Saturday, February 28, 2009

India’s GDP growth slows sharply to 5.3%

Ref : Financial Times February 27 2009

Indian economic growth slowed to just 5.3 per cent in the last three months of 2008, its lowest growth rate in the last six years. India’s economy seems to have been hit by the global crisis far harder than our ruling politicians have thus far admitted.

The turn of events suggests that a sustained period of 9%+ growth will not be easy for India. Just because China did it for decades does not mean that we are already there.

Even though we are different from China in that we are not so heavily dependent on global trade, the parts of the economy which have generated rapid growth in the past decade, namely the IT and BPO sector are global. At the same time, in the last three months of 2008, other sectors too have not done well. Manufacturing declined 0.2 per cent, owing to insuficient domestic and global demand. Agricultural output also shrank by 2.2 per cent.

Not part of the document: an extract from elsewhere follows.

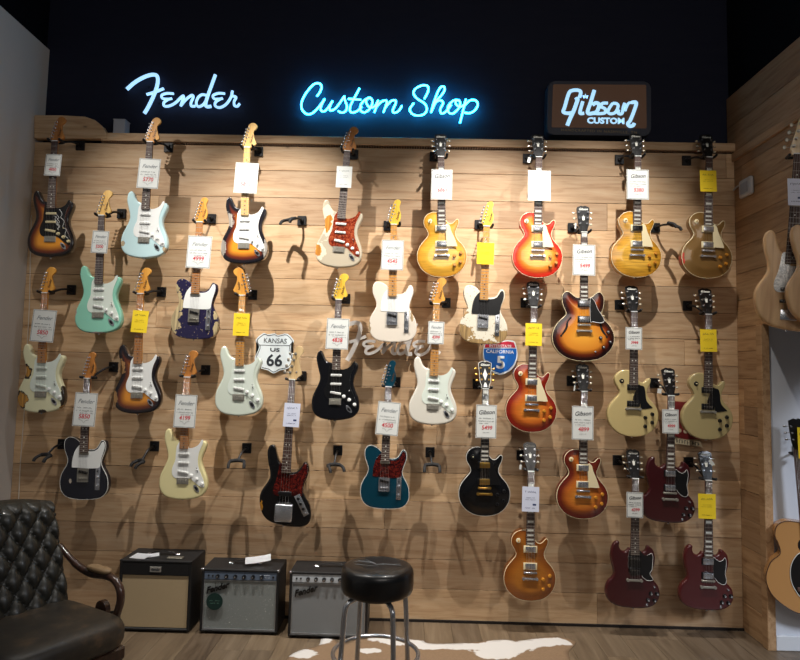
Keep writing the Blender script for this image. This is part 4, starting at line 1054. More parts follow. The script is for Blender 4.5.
# ---------------------------------------------------------------- hangers
def hanger(yoke, platep, tilt, label, group, empty_=False, spread=.030, drop=0.0, turn=0.0):
    """wall plate, bent arm and padded two-prong yoke; yoke and plate are world points"""
    root = empty('guitar_hanger', (platep.x, 0, platep.z), label=label, cat='guitar hanger', group=group)
    O = Vector((platep.x, 0, platep.z))
    link('wall_plate', cached('hpl', lambda: boxm(-.031, .031, -.014, -.0016, -.034, .034, bev=.002)), BLKM, root)
    Yk = yoke-O; bm = bmesh.new(); back = Vector((Yk.x, Yk.y, Yk.z))
    cyl(bm, (0, -.012, 0), (0, -.032, 0), .016, .013, n=12)
    tube(bm, catmull([(0, -.024, 0), (Yk.x*.25, Yk.y*.55-.01, Yk.z*.2), (Yk.x*.9, Yk.y+.012, Yk.z*.95), tuple(Yk)], 4), .0075, 8)
    link('arm', fin(bm, True, 40), BLKM, root)
    def fy():
        bm = bmesh.new(); tube(bm, catmull([(-spread-.004, 0, -.002), (-spread*.6, .006, -.004), (0, .008, -.004), (spread*.6, .006, -.004), (spread+.004, 0, -.002)], 3), .0095, 8)
        for s in (-1, 1): tube(bm, [(s*(spread+.002), .002, -.002), (s*(spread+.003), -.03, -.002), (s*(spread+.003), -.055, .001), (s*(spread+.003), -.060, .006)], [.0085, .0085, .0085, .007], 8)
        return fin(bm, True, 40)
    def fe():
        bm = bmesh.new(); tube(bm, catmull([(-.046, 0, -.002), (-.028, .006, .001), (0, .008, .004), (.028, .006, .001), (.046, 0, -.002)], 3), .0125, 8)
        for s in (-1, 1): tube(bm, catmull([(s*.044, .002, -.002), (s*.048, -.02, -.008), (s*.050, -.042, -.022), (s*.050, -.050, -.040)], 3), .0105, 8)
        return fin(bm, True, 40)
    if empty_: fy = fe; spread = 99
    link('yoke', cached(('yk', spread), fy), pm('hanger_rubber', (20, 20, 22), .7), root, Yk, (0, tilt, turn))
HP = {1: (81, 146), 2: (169, 148), 3: (259, 152), 4: (354, 155), 5: (434, 157), 6: (527, 159), 7: (619, 160), 8: (686, 161), 9: (122, 214), 10: (212, 219), 11: (388, 226), 12: (479, 225), 13: (572, 228), 14: (72, 290), 15: (162, 292), 16: (253, 295), 17: (346, 299), 18: (446, 303), 19: (525, 303), 20: (619, 305), 21: (687, 306), 22: (114, 367), 23: (206, 370), 24: (302, 376), 25: (396, 382), 26: (477, 384), 27: (571, 381), 28: (654, 383), 29: (521, 455), 30: (617, 460), 31: (688, 462)}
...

The sharp slowdown will increase pressure on the RBI to cut interest rates. Although the RBI has lowered its benchmark rate by 350 basis points in the last few months, falling inflation means real interest rates are realtively high.


But for higher government spending, growth would have been even slower. But this is not a sustainable solution. We know that government spending in our country is highly inefficient. Moreover, the government has little room for further stimulus given its already large fiscal deficit, estimated at 11.4 per cent of GDP. And even this could be an understated figure as our politicians and bureaucrats are adept at playing with numbers.